Книга Бог. Новые ответы у границ разума, страница 56. Автор книги Дэвид Бентли Харт

Разделитель для чтения книг в онлайн библиотеке

Онлайн книга «Бог. Новые ответы у границ разума»

Cтраница 56

В конце концов единственные объекты желания, которые не сводятся к другим, более общим объектам желания и о которых, следовательно, можно в самом деле сказать, что они желанны исключительно сами по себе, – это немногие универсальные, безусловные и в высшей степени абстрактные идеалы, которые, согласно несколько антикварной метафизической лексике, называются «трансценденталиями». Традиционно говорится, что это предикаты или свойства, которые так или иначе приложимы ко всем существующим вещам, потому что они являются сущностными аспектами существования как такового: это внутренние совершенства бытия в его полноте.
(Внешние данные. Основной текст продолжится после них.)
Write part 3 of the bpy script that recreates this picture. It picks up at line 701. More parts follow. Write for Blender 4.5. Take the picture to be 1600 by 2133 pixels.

Есть и чисто онтологические трансценденталии, такие как бытие и единство, и критические, или «критериологические» трансценденталии, такие как истина, добро и красота; в конечном счете, однако, они отличаются друг от друга только концептуально, с нашей ограниченной точки зрения, но сами по себе полностью конвертируются друг с другом, и каждая из них есть всего лишь одно из имен единственной реальности бытия. Однако точные схоластические перечисления и определения различных трансценденталий меня здесь не касаются. Меня интересует простое, но ключевое понимание того, что наш опыт реальности на самом деле имеет трансцендентную структуру. Наш разум и наша воля абсолютно необходимым образом связаны с бытием – со всем, что существует, и с самим бытием – всегда в формах, предусмотренных определенными абсолютными ориентациями воображения, желания и (за неимением лучшего слова) веры. Какую онтологическую или метафизическую субстанцию мы ни пожелали бы подвести под столь необъятные обобщения, как истина, добро и красота, сама форма сознательной интенциональности всецело определяется ими; они представляют собой абсолютную ориентацию для мысли, тот горизонт бытия, о котором я говорил ранее, к которому всегда обращен разум и по отношению к которому каждый конечный объект находится в четких и ясных пропорциях, на отдаленной дистанции в рамках феноменального мира.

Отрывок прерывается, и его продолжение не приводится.